Redlining
Redlining is the term used to describe an illegal practice that makes accession to services (e.g. financial services, etc.) difficult or impossible for some categories of people who are living in the certain zones. Usually, the base for such restrictions is ethnicity and race. Redlining is recognized not only as an illegal practice, but also discriminatory.
There are plenty of examples of redlining. For instance, situations in which a person can’t get a loan, insurance, etc. on a regular basis. The reasons for not getting it are usually hidden in the particular territory the person lives in or the territory's default history, and have nothing to do with the person’s qualifications and creditworthiness.
It’s worth noting that the most affected by this practice are people, whose houses are situated in minority’s neighborhoods.
Main principles of Redlining
Redlining came into use in the middle of the 20th century after an American sociologist, whose name is John McKnight, determined an interesting practice among lenders and the federal government. They separated areas in which they wouldn’t put money by drawing a red line. The distinguishing, which territory worthed investment and which didn’t, was made according to the mere demographics.
From the word redlining derivatives were made. For example, to denote an action a verb “to redline” was created, it means to discriminate against someone by not providing access to financial or any other services. Usually, black neighborhoods were redlined. It was rather easier to get a mortgage if you’re a white person with almost no income, than if you’re an African American with a stable and decent income. Thus, Black citizens were cut from the opportunity to get mortgages. Instead of a mortgage, they had to sign contracts that often were unfair and made African American pay for a house more than it might have cost with the mortgage.

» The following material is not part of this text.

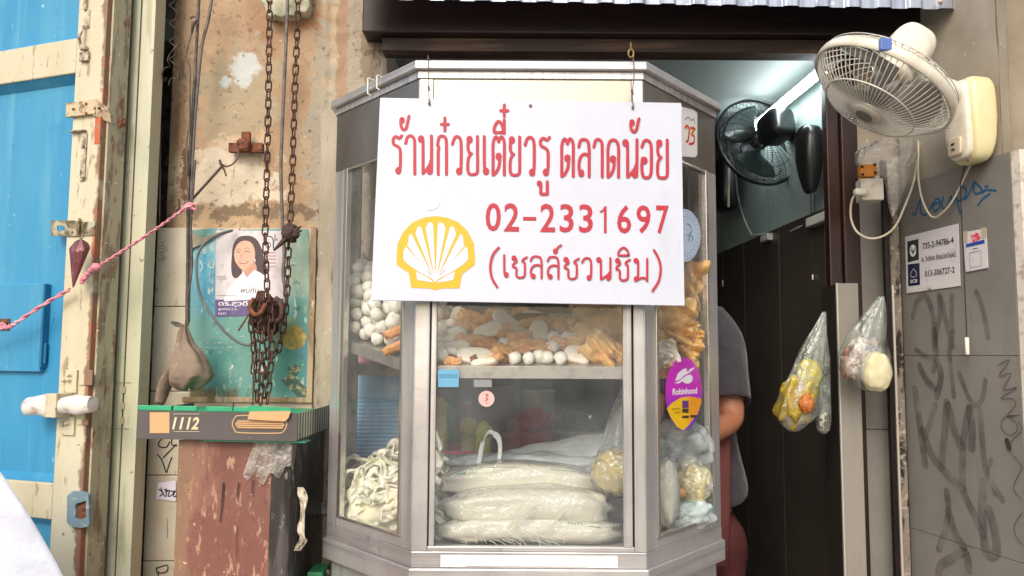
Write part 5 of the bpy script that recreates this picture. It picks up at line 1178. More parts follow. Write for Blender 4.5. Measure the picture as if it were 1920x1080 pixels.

Such unfairness couldn’t last forever. In order to fight it, the Contract Buyers League was created in the 1960s in Chicago. It consisted mostly of Black homeowners of Chicago.
The origin of Redlining
Even though the term redlining came into use in the middle of the last century, the real redlining began in the 1930s. The federal government indicated what territories were dangerous to give them loans. The unfair division was made on racial basis. It initiated a long period of inequality in the real estate sector, even years later many people suffered from redlining, which was increasing every year. In the end of the 20th century, a company named Zillow presented research according to which the houses that the government regarded as best houses were twice as expensive as redlined houses.
Redlining wasn’t limited to mortgage loans, for some categories of people it was difficult to get access to such ordinary things as student loans or credit cards. The Community Reinvestment Act, which was enacted in 1977, tried to diminish the level of disparity. However, the discrimination still existed that time.
Other types of redlining
Reverse redlining. This term describes the situations in which a minority became the target audience. However, it doesn’t imply any benefits, on the contrary, the term refers to the unreasonably high prices in case a seller deals with the minority. The target minority is usually non-white. Redlining is included in the list of discriminatory practices.
Corporate redlining. This kind of redlining is marked by Orvin Kimbrough, the CEO of Midwest BankCentre; it was highly visible right before the 2008 financial crisis in 2007 and in 2008. The Business Journals reported that the U.S. 7(a) loans program, which supports businesses, significantly reduced its support of Black-owned businesses in 2008 compared to 2007. In 2007 the level of support decreased by fifty-three percent and in 2008 it decreased even more by eighty-four percent. It also reported that such programs favors White-majority neighborhoods, providing them more support than Black-majority ones.
Is Redlining legal
Redlining isn’t a legal practice in case the basis of it is race. Moreover, the Fair Housing Act (federal law, which is included in the Civil Rights Act of 1968) prevents the discrimination among people based on race in question of mortgage loans. Nevertheless, the lenders still may redline areas depending on geological factors.
It was found out that such discriminatory practice affected not only economics and created wealth and rights disparity between minorities and majorities, it also affected their life’s expectancy (it decreased more than by three years) and their health.
Nowadays, lenders have all rights to impose different terms on people who borrow money, it isn’t illegal since such institutions aren’t obligated to approve everything on similar terms. However, lenders aren’t allowed to give loans under different conditions based on any types of discrimination.
Allowed factors
There is a list of factors that may be legally used in determining of terms for giving or not giving loans:
- Credit history. It may be used to find out how an applicant handled previous loans, thus, estimating his or her creditworthiness.
- Income. This factor is used to determine whether an applicant has enough money or other sources to repay the given loan.
- Property condition. A lender may also evaluate the property on which an applicant desires to take the loan. Evaluating this factor, a lender must take only economic factors into account.
- Infrastructure. Since infrastructure may increase the price of a property, a lender has a right to estimate it as well.
- Self estimation. An institution may estimate its own requirements for its portfolio diversification.